Er sorgt sich über den Klimawandel und ob die Steillage sich „von den
anderen Weinen abhebt“ – auch in Zukunft. „Alles muss frischer, lebendiger
sein“, sagt Fröhlich, der konventionell arbeitet und Tradition und
Gegenwart zusammenbringt. Mit 14 anderen Winzern hat er den ehemals
verrufenen Müller-Thurgau neu erfunden. Seine fruchtig-trockene Variante
füllt Fröhlich als „M-TH“ im gestylten Bocksbeutel mit roter Banderole ab.
Von Escherndorf setzt eine Fähre über den Main nach Nordheim. Durch
blühende Apfelbäume, verwilderte Gärten und lumpengroße Spargelbeete führt
der Weg nach Sommerach.
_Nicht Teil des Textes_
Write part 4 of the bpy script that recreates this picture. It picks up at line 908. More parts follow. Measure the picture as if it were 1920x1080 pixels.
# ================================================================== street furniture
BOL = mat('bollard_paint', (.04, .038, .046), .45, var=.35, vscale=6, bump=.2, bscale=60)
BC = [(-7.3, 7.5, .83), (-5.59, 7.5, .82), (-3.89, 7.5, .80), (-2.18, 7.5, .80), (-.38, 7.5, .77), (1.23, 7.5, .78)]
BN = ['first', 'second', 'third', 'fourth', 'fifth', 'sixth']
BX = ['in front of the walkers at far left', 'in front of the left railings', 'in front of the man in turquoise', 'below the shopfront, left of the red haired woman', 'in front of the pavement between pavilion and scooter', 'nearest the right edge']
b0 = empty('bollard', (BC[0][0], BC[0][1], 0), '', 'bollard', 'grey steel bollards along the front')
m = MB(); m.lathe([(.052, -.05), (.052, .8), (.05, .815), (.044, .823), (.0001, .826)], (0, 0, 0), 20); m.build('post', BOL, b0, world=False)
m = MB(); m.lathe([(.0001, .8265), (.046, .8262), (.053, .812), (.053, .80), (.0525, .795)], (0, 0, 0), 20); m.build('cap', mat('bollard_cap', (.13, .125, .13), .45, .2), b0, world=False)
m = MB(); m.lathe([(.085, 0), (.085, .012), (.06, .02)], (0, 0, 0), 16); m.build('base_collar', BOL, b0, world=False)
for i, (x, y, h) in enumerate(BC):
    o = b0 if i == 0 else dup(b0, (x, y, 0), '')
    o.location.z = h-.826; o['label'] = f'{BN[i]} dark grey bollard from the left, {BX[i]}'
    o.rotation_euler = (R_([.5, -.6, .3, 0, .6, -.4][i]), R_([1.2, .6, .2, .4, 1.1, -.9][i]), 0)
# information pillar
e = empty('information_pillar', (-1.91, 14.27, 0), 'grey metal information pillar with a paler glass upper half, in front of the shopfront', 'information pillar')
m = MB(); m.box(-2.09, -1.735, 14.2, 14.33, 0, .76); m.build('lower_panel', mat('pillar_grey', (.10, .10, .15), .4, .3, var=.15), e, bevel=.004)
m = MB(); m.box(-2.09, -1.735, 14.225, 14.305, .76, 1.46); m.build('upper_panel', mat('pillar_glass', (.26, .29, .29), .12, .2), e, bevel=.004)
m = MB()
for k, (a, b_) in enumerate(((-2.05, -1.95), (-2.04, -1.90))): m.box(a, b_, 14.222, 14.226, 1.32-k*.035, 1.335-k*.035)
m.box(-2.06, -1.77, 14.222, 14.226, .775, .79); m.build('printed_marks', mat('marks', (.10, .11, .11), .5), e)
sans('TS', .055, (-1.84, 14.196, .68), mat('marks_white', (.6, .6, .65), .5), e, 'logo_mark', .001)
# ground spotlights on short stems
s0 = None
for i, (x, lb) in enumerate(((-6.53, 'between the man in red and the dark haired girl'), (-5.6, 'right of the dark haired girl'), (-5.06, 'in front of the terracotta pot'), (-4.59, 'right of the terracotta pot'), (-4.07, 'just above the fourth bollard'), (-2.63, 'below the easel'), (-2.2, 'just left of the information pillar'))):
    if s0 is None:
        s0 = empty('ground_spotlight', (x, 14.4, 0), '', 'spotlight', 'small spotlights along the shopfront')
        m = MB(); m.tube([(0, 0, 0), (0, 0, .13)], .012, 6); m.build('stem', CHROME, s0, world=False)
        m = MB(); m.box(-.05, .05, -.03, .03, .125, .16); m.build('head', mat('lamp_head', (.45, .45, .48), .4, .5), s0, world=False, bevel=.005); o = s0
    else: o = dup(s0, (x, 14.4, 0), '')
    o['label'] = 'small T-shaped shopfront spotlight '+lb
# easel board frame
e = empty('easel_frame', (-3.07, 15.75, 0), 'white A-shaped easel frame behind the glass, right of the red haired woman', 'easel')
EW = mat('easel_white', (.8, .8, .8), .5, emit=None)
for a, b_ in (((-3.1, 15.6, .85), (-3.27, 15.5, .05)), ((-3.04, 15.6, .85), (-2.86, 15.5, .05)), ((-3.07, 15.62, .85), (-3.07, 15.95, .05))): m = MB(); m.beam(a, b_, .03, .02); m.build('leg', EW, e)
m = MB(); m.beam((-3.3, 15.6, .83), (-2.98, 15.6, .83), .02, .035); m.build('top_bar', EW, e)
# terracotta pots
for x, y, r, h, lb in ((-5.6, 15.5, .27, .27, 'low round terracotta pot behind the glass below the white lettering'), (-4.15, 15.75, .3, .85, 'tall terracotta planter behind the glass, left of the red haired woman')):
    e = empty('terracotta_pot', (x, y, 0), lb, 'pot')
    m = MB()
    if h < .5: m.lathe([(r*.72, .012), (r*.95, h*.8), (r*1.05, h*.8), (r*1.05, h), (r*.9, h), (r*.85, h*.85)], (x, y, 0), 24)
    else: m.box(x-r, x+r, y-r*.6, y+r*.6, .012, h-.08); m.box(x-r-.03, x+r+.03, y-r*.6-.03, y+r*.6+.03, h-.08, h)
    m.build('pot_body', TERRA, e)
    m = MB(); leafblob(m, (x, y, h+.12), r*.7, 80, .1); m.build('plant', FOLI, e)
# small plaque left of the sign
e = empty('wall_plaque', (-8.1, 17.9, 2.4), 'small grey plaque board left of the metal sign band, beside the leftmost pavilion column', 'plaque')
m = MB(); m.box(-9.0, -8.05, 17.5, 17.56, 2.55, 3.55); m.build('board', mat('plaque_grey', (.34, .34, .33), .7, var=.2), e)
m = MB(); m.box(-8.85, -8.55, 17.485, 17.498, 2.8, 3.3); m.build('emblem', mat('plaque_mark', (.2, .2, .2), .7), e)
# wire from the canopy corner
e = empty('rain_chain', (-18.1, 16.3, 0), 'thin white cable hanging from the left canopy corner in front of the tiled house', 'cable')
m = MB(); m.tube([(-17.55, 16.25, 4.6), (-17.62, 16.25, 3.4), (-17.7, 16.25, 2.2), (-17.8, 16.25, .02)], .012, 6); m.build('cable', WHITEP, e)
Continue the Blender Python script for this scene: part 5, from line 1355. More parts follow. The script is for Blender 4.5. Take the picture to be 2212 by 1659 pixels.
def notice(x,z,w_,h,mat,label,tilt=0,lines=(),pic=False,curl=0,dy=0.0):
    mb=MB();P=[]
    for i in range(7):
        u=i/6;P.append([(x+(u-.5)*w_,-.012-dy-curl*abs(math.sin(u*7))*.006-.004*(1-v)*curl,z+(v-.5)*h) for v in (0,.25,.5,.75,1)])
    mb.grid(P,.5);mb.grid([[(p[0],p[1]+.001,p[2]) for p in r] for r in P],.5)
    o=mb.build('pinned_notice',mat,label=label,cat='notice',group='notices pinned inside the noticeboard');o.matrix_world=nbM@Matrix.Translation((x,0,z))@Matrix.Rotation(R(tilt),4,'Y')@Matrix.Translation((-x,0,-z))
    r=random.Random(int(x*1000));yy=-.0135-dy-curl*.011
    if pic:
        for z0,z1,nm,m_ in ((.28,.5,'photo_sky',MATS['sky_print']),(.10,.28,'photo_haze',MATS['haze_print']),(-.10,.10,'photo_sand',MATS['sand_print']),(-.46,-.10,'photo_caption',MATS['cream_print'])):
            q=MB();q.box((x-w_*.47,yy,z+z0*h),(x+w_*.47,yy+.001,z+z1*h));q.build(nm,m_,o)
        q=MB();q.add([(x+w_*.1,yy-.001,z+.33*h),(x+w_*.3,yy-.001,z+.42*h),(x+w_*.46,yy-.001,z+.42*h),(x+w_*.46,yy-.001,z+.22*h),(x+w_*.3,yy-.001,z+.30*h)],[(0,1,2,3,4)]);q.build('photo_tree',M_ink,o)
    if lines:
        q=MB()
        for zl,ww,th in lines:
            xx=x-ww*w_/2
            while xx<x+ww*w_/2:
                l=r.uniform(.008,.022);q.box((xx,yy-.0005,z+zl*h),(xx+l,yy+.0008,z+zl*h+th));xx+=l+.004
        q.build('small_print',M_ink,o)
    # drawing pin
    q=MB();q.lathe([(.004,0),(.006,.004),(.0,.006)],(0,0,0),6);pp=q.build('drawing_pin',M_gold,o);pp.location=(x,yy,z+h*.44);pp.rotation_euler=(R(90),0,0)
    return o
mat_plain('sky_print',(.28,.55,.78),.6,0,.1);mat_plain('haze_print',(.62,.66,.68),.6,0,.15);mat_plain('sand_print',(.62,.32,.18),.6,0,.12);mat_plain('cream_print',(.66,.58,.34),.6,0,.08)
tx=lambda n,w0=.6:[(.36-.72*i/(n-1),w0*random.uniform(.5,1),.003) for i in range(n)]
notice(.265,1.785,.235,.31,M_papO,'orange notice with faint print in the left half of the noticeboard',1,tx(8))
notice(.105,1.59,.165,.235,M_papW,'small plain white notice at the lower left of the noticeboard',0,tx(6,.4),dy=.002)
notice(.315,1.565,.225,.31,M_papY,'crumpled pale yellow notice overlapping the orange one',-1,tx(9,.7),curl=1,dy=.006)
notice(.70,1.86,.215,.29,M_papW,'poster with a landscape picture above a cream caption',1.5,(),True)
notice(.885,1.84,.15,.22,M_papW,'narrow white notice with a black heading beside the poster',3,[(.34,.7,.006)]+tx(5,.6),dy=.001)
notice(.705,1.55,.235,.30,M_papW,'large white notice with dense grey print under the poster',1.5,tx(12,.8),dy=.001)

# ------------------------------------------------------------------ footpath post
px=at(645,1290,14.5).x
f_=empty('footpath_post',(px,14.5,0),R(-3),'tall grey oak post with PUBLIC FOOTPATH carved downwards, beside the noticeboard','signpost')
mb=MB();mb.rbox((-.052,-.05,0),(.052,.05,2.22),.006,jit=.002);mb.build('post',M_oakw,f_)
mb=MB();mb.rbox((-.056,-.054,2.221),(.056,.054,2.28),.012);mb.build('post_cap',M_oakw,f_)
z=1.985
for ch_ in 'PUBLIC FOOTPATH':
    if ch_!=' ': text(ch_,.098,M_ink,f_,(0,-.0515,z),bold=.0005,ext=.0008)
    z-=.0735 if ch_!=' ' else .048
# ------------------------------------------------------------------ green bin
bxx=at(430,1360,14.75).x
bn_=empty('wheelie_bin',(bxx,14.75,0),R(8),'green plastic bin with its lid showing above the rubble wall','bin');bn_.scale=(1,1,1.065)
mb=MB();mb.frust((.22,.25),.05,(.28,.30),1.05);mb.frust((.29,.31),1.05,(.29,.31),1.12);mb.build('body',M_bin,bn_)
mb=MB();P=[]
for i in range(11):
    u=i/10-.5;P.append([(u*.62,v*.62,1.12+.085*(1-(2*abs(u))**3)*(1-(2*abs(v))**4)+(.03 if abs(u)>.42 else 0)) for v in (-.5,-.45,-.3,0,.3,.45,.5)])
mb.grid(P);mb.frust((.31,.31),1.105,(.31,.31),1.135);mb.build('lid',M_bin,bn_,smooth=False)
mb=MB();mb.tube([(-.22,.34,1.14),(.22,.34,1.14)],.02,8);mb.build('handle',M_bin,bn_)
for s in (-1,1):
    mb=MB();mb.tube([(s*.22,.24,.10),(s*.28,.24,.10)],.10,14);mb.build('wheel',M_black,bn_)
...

Der Name klingt wie eine Familiensaga und auch hier
schreiben die Jungen der Region die Geschichte von Wein, Genuss und
Wirtschaft fort.
## Modernisierung bei der Genossenschaft
Im Keller der Winzergenossenschaft Sommerach haben sie vor zehn Jahren die
Butzenscheiben gegen Glasscheiben bis zum Boden ausgetauscht, aus den
Eichenbalken der Decke haben sie Stehtische geschreinert. Schräg gegenüber
laden Toni und Magdalen Müller zum Verweilen in die Villa Sommerach. Toni
ist der Bruder von Christian Müller aus Volkach, der in kleinen Parzellen
seine Reben wachsen lässt und daraus Weine macht, die ironisch im Namen
tragen, aus welcher Lage sie kommen. Bergauf, Ganznah, Weitdraussen.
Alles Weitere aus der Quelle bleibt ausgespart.